The story of Joe DiMaggio’s personal life adds to the mystique that makes him the American icon he is today. People relate to this man who was not perfect, but lived life passionately and gracefully.

It was January 1937 when Joe met actress Dorothy Arnold on the set of the film Manhattan Merry Go-Round, confirming his celebrity status outside of the baseball diamond. Joe and Dorothy married at St. Peter and Paul Church in North Beach. More than twenty thousand people crowded inside and outside of the church to see the famous couple. It was reported that people even climbed onto tree branches and rooftops to see Joe and Dorothy leave the church following the ceremony.

While the couple had one son together—Joseph Paul DiMaggio II born on October 23, 1941—they were unable to make their marriage work. Joe and Dorothy divorced in 1944.

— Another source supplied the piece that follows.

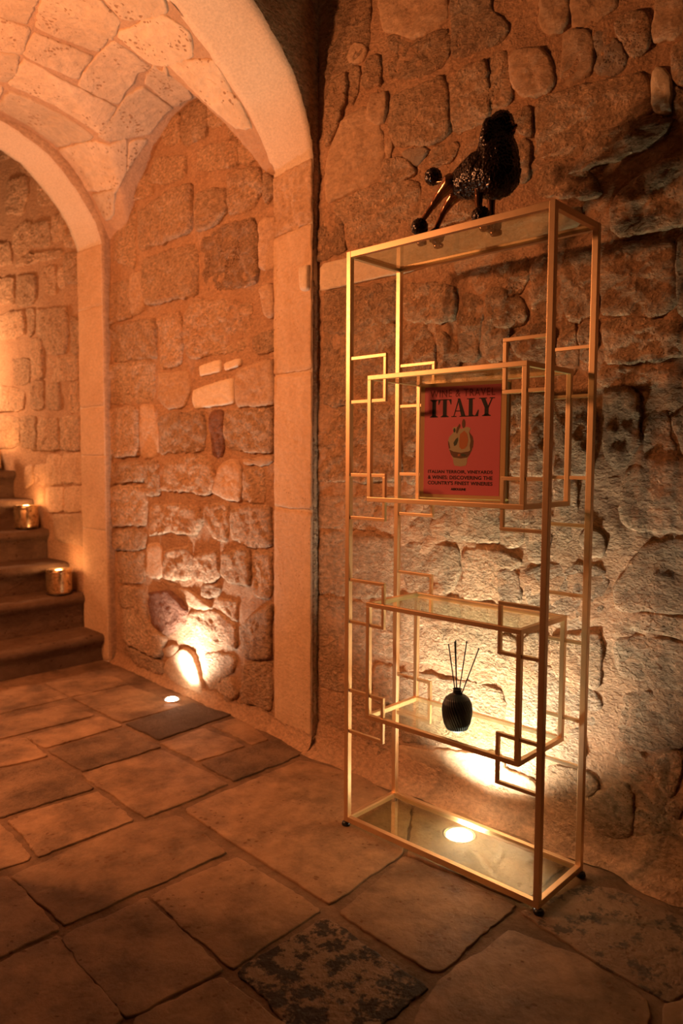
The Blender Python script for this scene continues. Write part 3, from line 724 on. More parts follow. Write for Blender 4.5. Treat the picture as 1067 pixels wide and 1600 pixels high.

A Great American Love Story

Joe DiMaggio - MarriagesThe most publicized relationship for Joe began in 1952—a year after he had retired from the Yankees. A friend arranged a dinner date for Joe with up and coming actress Marilyn Monroe. They were at different places in their lives—Joe, retired, ready to settle down, and Marilyn, on her way to stardom, yet they commenced perhaps the greatest American love story with an 18-month courtship and then marriage on January 14, 1954 at San Francisco’s City Hall. The media called the union of Joe and Marilyn “The Marriage of the Century,” and their relationship captivated the nation.

After the wedding, Marilyn joined Joe in his home near San Francisco’s Wharf where they were often seen walking along the pier or fishing off of Joe’s boat, the “Yankee Clipper.” Like many great love stories, the stars’ relationship had many complexities—loving yet tumultuous. Their differences in personalities led to disharmony in the relationship, and Joe and Marilyn divorced less than a year after their wedding day.

The divorce did not mean an end to their story. Biographers have often noted that during difficult times in Marilyn’s life, even after she remarried, she would turn to Joe, because he was devoted, loving and dependable. There was speculation that the couple was reconciling prior to her death on August 5, 1962.

Joe proved his honorable character and his great love for Marilyn when he claimed her body after her death, took over the funeral arrangements, and had a dozen red roses delivered three times a week to her crypt for twenty years.

Joe’s marriage to Marilyn was his last and left an indelible mark on his life and American history.